The Battle Of Los Angeles

Investigator says documentation supports UFO

David Marler, former field investigator, state section director and Illinois state director of MUFON, returns to the Ozark Mountain UFO Conference this weekend.
David Marler, former field investigator, state section director and Illinois state director of MUFON, returns to the Ozark Mountain UFO Conference this weekend.

David Marler doesn't talk about what he believes. He talks about what the evidence supports. And there's a lot of evidence that says a UFO might have hung over the city of Los Angeles on the night of Feb. 25, 1942.

Marler became interested in UFOs when he was a child growing up in St. Louis in 1973. A wave of sightings near Piedmont, Mo. -- including one by the high school basketball team and its coach -- captured the attention of his father, who was raised in that area. Marler remembers his father saying if the coach said he saw it, he saw it. And it wasn't unusual for his family to load up in the car to go to the Piedmont area to hunt for UFOs.

FAQ

Ozark Mountain UFO Conference

WHEN — Today-Sunday; David Marler will speak at 2 p.m. Saturday

WHERE — Inn of the Ozarks in Eureka Springs

COST — $42-$175; live streaming is available for $43

INFO — ozarkufoconference.…

In 1977, Marler's sister -- who "didn't do drugs, didn't drink and was not fantasy prone" -- had a close encounter while driving home with her husband late one night.

And by 1990, Marler was actively involved in investigating.

"Twenty-seven years later, I'm lecturing, I've written a book, and I'm working with the University of New Mexico," where his extensive collection of photos, government documents and first-person accounts will eventually be housed.

This weekend, Marler will speak at the 30th annual Ozark Mountain UFO Conference in Eureka Springs on a topic well known to most people curious about UFOs. "The Battle of Los Angeles" was documented by The Associated Press, the Los Angeles Times, radio and a number of other California newspapers, and Marler has original photos, original copies of the newspapers and an inch thick file of declassified government documents.

"I like to bring these original elements because it breathes life into the stories," he says from his office in Albuquerque.

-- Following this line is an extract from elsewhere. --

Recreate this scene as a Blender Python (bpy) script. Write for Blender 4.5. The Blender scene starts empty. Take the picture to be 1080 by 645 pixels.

As the story goes -- and the photos show -- an aircraft of some kind hovered over Los Angeles that night. It was attacked by the U.S. military -- on alert for Japanese incursion into American airspace -- but it remained in the sky.

"As objective researchers, we have to look at what the object could not have been," Marler says. "We know it wasn't a U.S. military aircraft, because all military planes were grounded. We know it wasn't Japanese, because they said so after the war. Some skeptics will try to say it was a weather balloon or an anti-aircraft barrage balloon, but I cannot resolve myself that any balloon could sustain that much artillery fire around it."

Marler's ace in the hole is radar confirmation, which he says is never discussed.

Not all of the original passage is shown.